_AVAILABLE DATA:_
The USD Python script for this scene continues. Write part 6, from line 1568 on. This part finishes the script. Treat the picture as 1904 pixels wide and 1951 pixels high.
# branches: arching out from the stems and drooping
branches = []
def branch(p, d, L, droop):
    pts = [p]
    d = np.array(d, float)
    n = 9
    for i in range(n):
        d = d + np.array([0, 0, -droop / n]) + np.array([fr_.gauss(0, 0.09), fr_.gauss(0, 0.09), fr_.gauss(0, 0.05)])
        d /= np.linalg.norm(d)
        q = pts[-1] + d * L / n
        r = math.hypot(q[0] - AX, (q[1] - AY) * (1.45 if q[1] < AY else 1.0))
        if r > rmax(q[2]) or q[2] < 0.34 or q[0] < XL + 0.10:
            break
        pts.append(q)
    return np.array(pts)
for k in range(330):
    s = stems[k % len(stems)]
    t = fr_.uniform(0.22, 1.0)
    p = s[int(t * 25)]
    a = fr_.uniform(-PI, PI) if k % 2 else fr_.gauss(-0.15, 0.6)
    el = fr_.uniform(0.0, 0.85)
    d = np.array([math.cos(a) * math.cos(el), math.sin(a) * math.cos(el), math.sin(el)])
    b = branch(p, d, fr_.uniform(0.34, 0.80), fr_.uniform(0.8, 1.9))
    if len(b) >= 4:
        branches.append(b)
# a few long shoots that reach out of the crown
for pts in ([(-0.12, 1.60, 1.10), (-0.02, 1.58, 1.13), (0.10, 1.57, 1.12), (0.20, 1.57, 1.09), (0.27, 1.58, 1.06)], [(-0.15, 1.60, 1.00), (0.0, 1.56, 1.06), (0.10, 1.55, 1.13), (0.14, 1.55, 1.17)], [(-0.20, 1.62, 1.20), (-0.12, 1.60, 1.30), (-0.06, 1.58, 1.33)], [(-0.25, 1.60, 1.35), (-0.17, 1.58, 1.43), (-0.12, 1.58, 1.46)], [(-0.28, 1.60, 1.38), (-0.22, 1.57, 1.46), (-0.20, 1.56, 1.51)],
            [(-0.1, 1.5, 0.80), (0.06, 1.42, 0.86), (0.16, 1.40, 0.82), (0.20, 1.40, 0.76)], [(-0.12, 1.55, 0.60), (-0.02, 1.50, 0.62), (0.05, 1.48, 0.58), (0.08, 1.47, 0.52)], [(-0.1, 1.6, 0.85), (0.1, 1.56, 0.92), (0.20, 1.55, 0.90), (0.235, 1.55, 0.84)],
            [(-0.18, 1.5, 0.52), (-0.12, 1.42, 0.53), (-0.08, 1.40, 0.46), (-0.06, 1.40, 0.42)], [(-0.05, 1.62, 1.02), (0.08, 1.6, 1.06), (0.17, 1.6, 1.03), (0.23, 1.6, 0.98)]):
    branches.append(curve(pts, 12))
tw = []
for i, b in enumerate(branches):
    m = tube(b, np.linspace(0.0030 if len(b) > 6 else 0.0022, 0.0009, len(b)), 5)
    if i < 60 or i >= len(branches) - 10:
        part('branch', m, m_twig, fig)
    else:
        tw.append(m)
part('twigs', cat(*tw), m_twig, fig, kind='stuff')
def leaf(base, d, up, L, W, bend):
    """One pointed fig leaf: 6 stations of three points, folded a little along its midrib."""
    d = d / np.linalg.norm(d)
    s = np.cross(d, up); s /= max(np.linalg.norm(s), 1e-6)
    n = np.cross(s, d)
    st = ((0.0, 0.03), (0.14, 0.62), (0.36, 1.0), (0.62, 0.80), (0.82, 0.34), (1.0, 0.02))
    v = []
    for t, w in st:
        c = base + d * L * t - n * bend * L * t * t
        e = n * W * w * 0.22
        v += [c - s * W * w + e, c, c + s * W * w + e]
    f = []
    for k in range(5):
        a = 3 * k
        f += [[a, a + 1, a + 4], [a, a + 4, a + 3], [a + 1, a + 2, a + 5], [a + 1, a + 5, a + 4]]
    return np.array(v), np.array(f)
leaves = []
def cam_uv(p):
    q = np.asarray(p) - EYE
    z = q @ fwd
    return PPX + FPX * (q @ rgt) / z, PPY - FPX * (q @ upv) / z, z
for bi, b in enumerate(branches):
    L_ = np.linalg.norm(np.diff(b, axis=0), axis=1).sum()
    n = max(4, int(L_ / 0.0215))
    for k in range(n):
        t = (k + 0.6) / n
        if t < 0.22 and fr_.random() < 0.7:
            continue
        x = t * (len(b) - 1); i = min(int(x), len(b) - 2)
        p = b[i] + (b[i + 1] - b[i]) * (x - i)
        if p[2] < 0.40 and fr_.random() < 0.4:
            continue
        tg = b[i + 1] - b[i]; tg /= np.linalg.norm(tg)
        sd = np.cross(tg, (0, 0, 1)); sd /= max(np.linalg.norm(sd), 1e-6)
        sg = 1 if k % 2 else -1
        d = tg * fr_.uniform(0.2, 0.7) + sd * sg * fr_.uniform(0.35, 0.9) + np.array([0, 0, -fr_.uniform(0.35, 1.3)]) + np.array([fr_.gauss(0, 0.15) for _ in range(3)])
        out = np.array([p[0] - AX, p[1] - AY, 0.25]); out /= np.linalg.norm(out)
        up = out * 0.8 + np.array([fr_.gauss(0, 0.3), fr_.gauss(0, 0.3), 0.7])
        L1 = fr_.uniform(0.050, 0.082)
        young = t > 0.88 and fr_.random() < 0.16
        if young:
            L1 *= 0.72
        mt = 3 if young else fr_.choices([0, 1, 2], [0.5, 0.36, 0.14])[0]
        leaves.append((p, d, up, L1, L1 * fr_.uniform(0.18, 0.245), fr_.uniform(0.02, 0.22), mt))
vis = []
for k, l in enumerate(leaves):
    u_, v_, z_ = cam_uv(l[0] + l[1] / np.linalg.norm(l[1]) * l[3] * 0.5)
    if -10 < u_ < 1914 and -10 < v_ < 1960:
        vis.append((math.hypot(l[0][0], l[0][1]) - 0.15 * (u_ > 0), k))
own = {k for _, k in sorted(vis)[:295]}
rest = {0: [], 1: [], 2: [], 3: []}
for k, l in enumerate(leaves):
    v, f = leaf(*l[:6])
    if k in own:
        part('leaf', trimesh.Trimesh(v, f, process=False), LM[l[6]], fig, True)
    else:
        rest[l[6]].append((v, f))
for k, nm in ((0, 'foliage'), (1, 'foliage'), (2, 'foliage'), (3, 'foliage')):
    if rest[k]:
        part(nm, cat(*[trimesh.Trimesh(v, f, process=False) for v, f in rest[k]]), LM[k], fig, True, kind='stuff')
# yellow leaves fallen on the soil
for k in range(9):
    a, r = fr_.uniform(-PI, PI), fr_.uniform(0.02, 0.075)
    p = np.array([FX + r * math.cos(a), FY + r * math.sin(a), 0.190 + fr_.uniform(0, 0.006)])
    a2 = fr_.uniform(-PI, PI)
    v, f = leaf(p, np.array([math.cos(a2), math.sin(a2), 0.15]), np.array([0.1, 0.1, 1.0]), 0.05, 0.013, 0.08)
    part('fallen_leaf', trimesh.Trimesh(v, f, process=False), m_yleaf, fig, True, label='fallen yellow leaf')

_WRITTEN TASK:_
Each line of the listing should be echoed back exactly.

_FINISHED ANSWER:_
The USD Python script for this scene continues. Write part 6, from line 1568 on. This part finishes the script. Treat the picture as 1904 pixels wide and 1951 pixels high.
# branches: arching out from the stems and drooping
branches = []
def branch(p, d, L, droop):
    pts = [p]
    d = np.array(d, float)
    n = 9
    for i in range(n):
        d = d + np.array([0, 0, -droop / n]) + np.array([fr_.gauss(0, 0.09), fr_.gauss(0, 0.09), fr_.gauss(0, 0.05)])
        d /= np.linalg.norm(d)
        q = pts[-1] + d * L / n
        r = math.hypot(q[0] - AX, (q[1] - AY) * (1.45 if q[1] < AY else 1.0))
        if r > rmax(q[2]) or q[2] < 0.34 or q[0] < XL + 0.10:
            break
        pts.append(q)
    return np.array(pts)
for k in range(330):
    s = stems[k % len(stems)]
    t = fr_.uniform(0.22, 1.0)
    p = s[int(t * 25)]
    a = fr_.uniform(-PI, PI) if k % 2 else fr_.gauss(-0.15, 0.6)
    el = fr_.uniform(0.0, 0.85)
    d = np.array([math.cos(a) * math.cos(el), math.sin(a) * math.cos(el), math.sin(el)])
    b = branch(p, d, fr_.uniform(0.34, 0.80), fr_.uniform(0.8, 1.9))
    if len(b) >= 4:
        branches.append(b)
# a few long shoots that reach out of the crown
for pts in ([(-0.12, 1.60, 1.10), (-0.02, 1.58, 1.13), (0.10, 1.57, 1.12), (0.20, 1.57, 1.09), (0.27, 1.58, 1.06)], [(-0.15, 1.60, 1.00), (0.0, 1.56, 1.06), (0.10, 1.55, 1.13), (0.14, 1.55, 1.17)], [(-0.20, 1.62, 1.20), (-0.12, 1.60, 1.30), (-0.06, 1.58, 1.33)], [(-0.25, 1.60, 1.35), (-0.17, 1.58, 1.43), (-0.12, 1.58, 1.46)], [(-0.28, 1.60, 1.38), (-0.22, 1.57, 1.46), (-0.20, 1.56, 1.51)],
            [(-0.1, 1.5, 0.80), (0.06, 1.42, 0.86), (0.16, 1.40, 0.82), (0.20, 1.40, 0.76)], [(-0.12, 1.55, 0.60), (-0.02, 1.50, 0.62), (0.05, 1.48, 0.58), (0.08, 1.47, 0.52)], [(-0.1, 1.6, 0.85), (0.1, 1.56, 0.92), (0.20, 1.55, 0.90), (0.235, 1.55, 0.84)],
            [(-0.18, 1.5, 0.52), (-0.12, 1.42, 0.53), (-0.08, 1.40, 0.46), (-0.06, 1.40, 0.42)], [(-0.05, 1.62, 1.02), (0.08, 1.6, 1.06), (0.17, 1.6, 1.03), (0.23, 1.6, 0.98)]):
    branches.append(curve(pts, 12))
tw = []
for i, b in enumerate(branches):
    m = tube(b, np.linspace(0.0030 if len(b) > 6 else 0.0022, 0.0009, len(b)), 5)
    if i < 60 or i >= len(branches) - 10:
        part('branch', m, m_twig, fig)
    else:
        tw.append(m)
part('twigs', cat(*tw), m_twig, fig, kind='stuff')
def leaf(base, d, up, L, W, bend):
    """One pointed fig leaf: 6 stations of three points, folded a little along its midrib."""
    d = d / np.linalg.norm(d)
    s = np.cross(d, up); s /= max(np.linalg.norm(s), 1e-6)
    n = np.cross(s, d)
    st = ((0.0, 0.03), (0.14, 0.62), (0.36, 1.0), (0.62, 0.80), (0.82, 0.34), (1.0, 0.02))
    v = []
    for t, w in st:
        c = base + d * L * t - n * bend * L * t * t
        e = n * W * w * 0.22
        v += [c - s * W * w + e, c, c + s * W * w + e]
    f = []
    for k in range(5):
        a = 3 * k
        f += [[a, a + 1, a + 4], [a, a + 4, a + 3], [a + 1, a + 2, a + 5], [a + 1, a + 5, a + 4]]
    return np.array(v), np.array(f)
leaves = []
def cam_uv(p):
    q = np.asarray(p) - EYE
    z = q @ fwd
    return PPX + FPX * (q @ rgt) / z, PPY - FPX * (q @ upv) / z, z
for bi, b in enumerate(branches):
    L_ = np.linalg.norm(np.diff(b, axis=0), axis=1).sum()
    n = max(4, int(L_ / 0.0215))
    for k in range(n):
        t = (k + 0.6) / n
        if t < 0.22 and fr_.random() < 0.7:
            continue
        x = t * (len(b) - 1); i = min(int(x), len(b) - 2)
        p = b[i] + (b[i + 1] - b[i]) * (x - i)
        if p[2] < 0.40 and fr_.random() < 0.4:
            continue
        tg = b[i + 1] - b[i]; tg /= np.linalg.norm(tg)
        sd = np.cross(tg, (0, 0, 1)); sd /= max(np.linalg.norm(sd), 1e-6)
        sg = 1 if k % 2 else -1
        d = tg * fr_.uniform(0.2, 0.7) + sd * sg * fr_.uniform(0.35, 0.9) + np.array([0, 0, -fr_.uniform(0.35, 1.3)]) + np.array([fr_.gauss(0, 0.15) for _ in range(3)])
        out = np.array([p[0] - AX, p[1] - AY, 0.25]); out /= np.linalg.norm(out)
        up = out * 0.8 + np.array([fr_.gauss(0, 0.3), fr_.gauss(0, 0.3), 0.7])
        L1 = fr_.uniform(0.050, 0.082)
        young = t > 0.88 and fr_.random() < 0.16
        if young:
            L1 *= 0.72
        mt = 3 if young else fr_.choices([0, 1, 2], [0.5, 0.36, 0.14])[0]
        leaves.append((p, d, up, L1, L1 * fr_.uniform(0.18, 0.245), fr_.uniform(0.02, 0.22), mt))
vis = []
for k, l in enumerate(leaves):
    u_, v_, z_ = cam_uv(l[0] + l[1] / np.linalg.norm(l[1]) * l[3] * 0.5)
    if -10 < u_ < 1914 and -10 < v_ < 1960:
        vis.append((math.hypot(l[0][0], l[0][1]) - 0.15 * (u_ > 0), k))
own = {k for _, k in sorted(vis)[:295]}
rest = {0: [], 1: [], 2: [], 3: []}
for k, l in enumerate(leaves):
    v, f = leaf(*l[:6])
    if k in own:
        part('leaf', trimesh.Trimesh(v, f, process=False), LM[l[6]], fig, True)
    else:
        rest[l[6]].append((v, f))
for k, nm in ((0, 'foliage'), (1, 'foliage'), (2, 'foliage'), (3, 'foliage')):
    if rest[k]:
        part(nm, cat(*[trimesh.Trimesh(v, f, process=False) for v, f in rest[k]]), LM[k], fig, True, kind='stuff')
# yellow leaves fallen on the soil
for k in range(9):
    a, r = fr_.uniform(-PI, PI), fr_.uniform(0.02, 0.075)
    p = np.array([FX + r * math.cos(a), FY + r * math.sin(a), 0.190 + fr_.uniform(0, 0.006)])
    a2 = fr_.uniform(-PI, PI)
    v, f = leaf(p, np.array([math.cos(a2), math.sin(a2), 0.15]), np.array([0.1, 0.1, 1.0]), 0.05, 0.013, 0.08)
    part('fallen_leaf', trimesh.Trimesh(v, f, process=False), m_yleaf, fig, True, label='fallen yellow leaf')